A tentação serve-se de tudo para desanimar as almas:
faz-lhes achar nos sentimentos de uma humildade mal entendida razões de temor
que as lançam no abatimento. A humildade cristã, de acordo com a razão, pede
que nos reconheçamos indignos dos benefícios do Céu, mas não exige que
recusemos os que nos são oferecidos, não exige que não peçamos aqueles que
nos foi prometido seriam concedidos às nossas preces. Bem mais: a gratidão
que devemos a Jesus Cristo exige que nos conformemos com a Sua vontade,
aproveitando-nos daquilo que Ele sofreu para nos proporcionarmos os socorros
que Ele nos mereceu. Nunca O honraremos melhor do que nos conformando com os
objetivos de misericórdia que Ele teve em Se imolando por nós.

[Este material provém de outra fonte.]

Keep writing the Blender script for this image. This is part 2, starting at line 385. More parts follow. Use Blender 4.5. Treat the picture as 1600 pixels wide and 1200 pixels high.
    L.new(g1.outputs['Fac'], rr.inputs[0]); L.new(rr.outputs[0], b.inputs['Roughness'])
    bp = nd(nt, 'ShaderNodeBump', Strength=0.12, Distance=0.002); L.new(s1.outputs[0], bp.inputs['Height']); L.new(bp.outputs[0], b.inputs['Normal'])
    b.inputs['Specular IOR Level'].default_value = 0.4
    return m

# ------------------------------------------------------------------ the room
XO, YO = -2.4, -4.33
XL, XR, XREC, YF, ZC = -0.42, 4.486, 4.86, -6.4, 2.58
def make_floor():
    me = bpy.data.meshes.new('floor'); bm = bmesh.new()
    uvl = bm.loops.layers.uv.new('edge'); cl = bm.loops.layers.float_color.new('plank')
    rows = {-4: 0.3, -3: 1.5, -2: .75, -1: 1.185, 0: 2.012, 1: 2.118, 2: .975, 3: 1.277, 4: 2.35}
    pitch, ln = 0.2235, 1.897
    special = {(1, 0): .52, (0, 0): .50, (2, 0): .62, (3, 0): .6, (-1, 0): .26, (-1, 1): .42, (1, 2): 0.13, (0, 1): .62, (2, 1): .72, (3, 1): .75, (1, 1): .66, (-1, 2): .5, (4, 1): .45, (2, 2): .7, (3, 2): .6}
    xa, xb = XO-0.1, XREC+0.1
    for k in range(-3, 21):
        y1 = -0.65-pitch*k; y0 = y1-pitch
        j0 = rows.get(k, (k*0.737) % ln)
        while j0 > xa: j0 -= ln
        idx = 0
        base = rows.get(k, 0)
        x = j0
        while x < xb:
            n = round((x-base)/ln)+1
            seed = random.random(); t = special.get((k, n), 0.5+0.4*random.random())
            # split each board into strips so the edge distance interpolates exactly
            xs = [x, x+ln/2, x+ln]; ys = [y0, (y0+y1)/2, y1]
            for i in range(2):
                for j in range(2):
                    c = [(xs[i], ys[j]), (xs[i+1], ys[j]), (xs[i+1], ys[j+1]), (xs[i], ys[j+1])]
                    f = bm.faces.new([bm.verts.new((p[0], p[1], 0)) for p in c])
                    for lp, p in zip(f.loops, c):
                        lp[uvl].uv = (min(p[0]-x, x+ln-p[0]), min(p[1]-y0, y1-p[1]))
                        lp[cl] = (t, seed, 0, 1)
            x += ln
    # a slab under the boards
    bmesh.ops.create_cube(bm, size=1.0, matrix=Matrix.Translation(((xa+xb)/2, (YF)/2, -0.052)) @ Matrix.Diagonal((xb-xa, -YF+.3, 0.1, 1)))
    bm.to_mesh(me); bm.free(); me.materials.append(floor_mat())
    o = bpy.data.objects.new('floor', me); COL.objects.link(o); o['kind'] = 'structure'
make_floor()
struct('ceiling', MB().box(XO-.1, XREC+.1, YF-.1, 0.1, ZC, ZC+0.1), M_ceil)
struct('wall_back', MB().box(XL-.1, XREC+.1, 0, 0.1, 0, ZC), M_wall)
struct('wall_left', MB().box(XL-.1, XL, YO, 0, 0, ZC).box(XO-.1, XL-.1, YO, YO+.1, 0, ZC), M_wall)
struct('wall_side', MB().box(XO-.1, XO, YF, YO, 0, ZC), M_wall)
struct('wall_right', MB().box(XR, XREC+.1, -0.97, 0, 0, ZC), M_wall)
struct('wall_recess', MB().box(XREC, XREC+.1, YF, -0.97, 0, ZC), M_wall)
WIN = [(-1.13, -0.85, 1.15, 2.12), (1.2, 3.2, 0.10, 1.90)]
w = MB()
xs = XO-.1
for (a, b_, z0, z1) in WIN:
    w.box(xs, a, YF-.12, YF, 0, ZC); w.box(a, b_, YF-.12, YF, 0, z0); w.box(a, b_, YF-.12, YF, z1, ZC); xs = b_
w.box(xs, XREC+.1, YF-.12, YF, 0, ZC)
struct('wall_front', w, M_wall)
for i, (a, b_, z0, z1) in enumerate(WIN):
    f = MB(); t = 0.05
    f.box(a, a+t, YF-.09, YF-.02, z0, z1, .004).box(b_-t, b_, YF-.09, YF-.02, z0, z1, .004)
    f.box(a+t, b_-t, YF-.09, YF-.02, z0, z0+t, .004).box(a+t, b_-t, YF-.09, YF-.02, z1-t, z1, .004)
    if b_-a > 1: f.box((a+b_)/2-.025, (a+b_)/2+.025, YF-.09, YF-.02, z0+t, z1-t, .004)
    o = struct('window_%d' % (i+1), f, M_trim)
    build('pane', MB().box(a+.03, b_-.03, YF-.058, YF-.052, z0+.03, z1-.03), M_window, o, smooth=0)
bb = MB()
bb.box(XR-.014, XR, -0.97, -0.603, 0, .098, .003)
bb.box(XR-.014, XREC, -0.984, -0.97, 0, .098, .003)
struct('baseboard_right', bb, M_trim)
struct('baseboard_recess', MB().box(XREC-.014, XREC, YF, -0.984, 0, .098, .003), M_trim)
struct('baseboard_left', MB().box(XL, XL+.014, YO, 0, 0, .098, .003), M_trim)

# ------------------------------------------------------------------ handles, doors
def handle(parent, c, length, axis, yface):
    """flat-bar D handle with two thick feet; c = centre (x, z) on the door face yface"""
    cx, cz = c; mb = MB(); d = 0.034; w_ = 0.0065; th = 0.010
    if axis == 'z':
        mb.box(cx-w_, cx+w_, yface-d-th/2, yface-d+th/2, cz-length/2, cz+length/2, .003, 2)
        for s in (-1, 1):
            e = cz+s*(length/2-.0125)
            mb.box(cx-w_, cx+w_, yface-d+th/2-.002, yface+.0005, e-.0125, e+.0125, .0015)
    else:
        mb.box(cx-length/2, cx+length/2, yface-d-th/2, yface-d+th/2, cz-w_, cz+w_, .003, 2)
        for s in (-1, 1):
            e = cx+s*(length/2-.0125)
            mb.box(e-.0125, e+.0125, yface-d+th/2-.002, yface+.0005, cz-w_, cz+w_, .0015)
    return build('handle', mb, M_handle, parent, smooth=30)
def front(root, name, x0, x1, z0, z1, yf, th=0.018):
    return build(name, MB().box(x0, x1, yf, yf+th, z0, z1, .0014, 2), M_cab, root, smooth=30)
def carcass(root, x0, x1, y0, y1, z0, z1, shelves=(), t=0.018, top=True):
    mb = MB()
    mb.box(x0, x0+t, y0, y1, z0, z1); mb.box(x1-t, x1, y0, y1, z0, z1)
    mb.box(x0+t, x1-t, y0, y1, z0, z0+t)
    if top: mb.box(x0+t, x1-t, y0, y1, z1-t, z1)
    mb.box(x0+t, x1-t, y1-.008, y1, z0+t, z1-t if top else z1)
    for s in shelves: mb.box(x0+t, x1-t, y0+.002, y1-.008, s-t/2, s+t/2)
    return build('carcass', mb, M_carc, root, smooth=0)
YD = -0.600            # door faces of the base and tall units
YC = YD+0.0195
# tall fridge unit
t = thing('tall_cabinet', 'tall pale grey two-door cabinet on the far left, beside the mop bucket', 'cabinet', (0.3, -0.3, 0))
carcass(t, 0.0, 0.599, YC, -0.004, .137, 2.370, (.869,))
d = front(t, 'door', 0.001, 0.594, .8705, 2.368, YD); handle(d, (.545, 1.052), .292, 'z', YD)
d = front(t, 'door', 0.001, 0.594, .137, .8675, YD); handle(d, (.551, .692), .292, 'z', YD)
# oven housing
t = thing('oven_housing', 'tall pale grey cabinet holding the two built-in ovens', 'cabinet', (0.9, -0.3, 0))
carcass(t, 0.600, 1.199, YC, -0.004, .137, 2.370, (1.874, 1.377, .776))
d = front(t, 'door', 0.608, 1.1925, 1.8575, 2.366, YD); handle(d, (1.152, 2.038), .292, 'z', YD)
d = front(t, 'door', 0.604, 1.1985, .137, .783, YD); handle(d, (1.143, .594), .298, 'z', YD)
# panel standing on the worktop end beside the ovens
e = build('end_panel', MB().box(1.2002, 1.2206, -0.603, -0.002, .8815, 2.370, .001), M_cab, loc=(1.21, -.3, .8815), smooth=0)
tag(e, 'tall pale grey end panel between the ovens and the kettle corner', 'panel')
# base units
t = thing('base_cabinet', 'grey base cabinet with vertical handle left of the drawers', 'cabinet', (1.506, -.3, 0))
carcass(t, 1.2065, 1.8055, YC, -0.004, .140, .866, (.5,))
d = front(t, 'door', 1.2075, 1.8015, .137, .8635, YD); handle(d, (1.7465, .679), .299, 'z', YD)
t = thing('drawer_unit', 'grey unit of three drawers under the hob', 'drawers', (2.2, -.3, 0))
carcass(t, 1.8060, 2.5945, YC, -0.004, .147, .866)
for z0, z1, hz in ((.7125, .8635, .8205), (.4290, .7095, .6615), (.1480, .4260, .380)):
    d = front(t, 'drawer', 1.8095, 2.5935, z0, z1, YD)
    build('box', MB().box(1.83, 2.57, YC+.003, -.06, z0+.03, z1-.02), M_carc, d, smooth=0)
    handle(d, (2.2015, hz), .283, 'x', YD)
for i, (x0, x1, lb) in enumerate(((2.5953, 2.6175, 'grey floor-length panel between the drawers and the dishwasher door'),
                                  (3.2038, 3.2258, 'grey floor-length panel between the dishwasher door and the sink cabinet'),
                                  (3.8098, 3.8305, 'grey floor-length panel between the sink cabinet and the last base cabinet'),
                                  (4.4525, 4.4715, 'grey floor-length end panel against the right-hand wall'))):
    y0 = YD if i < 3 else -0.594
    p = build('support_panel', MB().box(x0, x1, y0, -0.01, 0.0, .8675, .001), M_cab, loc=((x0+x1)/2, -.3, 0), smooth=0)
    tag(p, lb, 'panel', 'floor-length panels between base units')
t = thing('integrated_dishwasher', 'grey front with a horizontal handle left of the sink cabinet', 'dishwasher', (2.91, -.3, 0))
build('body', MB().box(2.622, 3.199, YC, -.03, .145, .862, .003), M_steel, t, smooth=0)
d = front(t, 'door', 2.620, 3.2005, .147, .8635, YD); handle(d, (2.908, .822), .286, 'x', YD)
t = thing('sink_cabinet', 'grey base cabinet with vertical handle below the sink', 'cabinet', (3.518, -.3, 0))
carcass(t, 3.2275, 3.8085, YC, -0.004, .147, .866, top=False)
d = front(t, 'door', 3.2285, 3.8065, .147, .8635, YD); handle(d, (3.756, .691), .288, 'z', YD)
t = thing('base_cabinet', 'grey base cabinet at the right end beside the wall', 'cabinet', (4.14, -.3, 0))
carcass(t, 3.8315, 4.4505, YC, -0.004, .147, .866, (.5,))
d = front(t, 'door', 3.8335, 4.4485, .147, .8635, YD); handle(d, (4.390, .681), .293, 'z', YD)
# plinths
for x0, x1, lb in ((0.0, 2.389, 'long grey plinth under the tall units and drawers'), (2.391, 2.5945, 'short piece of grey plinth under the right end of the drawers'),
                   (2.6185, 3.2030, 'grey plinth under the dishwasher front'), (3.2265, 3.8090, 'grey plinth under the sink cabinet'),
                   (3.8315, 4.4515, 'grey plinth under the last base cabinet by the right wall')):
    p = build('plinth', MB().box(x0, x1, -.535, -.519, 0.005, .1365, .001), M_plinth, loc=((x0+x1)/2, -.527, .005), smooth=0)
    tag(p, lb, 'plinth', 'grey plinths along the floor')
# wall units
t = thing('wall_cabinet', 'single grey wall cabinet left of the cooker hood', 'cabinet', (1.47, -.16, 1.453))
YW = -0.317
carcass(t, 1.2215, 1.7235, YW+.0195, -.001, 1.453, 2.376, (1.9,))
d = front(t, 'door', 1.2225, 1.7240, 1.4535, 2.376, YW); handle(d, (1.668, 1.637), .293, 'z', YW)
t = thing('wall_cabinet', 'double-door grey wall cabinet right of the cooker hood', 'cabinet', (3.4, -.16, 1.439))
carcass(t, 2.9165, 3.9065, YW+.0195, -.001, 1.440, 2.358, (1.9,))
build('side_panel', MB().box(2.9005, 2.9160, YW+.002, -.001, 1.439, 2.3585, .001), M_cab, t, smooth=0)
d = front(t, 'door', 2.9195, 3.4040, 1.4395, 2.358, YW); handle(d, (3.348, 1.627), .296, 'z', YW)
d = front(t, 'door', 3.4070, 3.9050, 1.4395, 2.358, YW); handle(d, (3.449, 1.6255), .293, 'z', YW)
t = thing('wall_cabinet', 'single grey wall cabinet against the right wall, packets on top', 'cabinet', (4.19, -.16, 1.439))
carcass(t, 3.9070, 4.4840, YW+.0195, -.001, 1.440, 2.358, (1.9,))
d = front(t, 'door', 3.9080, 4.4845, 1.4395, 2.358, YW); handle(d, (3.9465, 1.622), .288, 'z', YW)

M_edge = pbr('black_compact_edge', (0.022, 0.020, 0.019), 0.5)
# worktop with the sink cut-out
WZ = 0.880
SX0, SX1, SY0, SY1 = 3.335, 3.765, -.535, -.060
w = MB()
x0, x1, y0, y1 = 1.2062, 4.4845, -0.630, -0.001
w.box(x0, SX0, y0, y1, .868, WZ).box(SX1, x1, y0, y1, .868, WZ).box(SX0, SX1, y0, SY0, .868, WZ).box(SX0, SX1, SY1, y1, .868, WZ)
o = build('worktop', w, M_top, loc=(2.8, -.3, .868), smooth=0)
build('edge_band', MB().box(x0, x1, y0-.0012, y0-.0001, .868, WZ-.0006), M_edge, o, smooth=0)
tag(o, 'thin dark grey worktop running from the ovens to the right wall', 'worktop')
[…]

Com que poderíamos contar para aplacar a Justiça de
Deus, ultrajado pelo pecado, e para atrair sobre nós a Sua Misericórdia, se
não contássemos com os méritos do nosso Salvador? É apresentando-os a Deus que
conseguiremos dobrar essa misericórdia. Se em nós Ele só vê objetos que
provocam a Sua justiça, em Seu Filho só vê objetos que solicitam a Sua
misericórdia. Essa divina misericórdia exerce-se para conosco, desde que, com
sentimentos de pesar, nos apresentamos a Ele, à sombra da cruz do Deus Salvador,
e cobertos do Seu sangue adorável derramado por nós. E assim os direitos da Sua
Justiça são salvos. A misericórdia e a verdade, a justiça e a paz fazem entre
si uma aliança a mais humilde em nosso favor (Sl 84, 11).
[1] Venite ad me, ego reficiam vos (Mt 2, 28).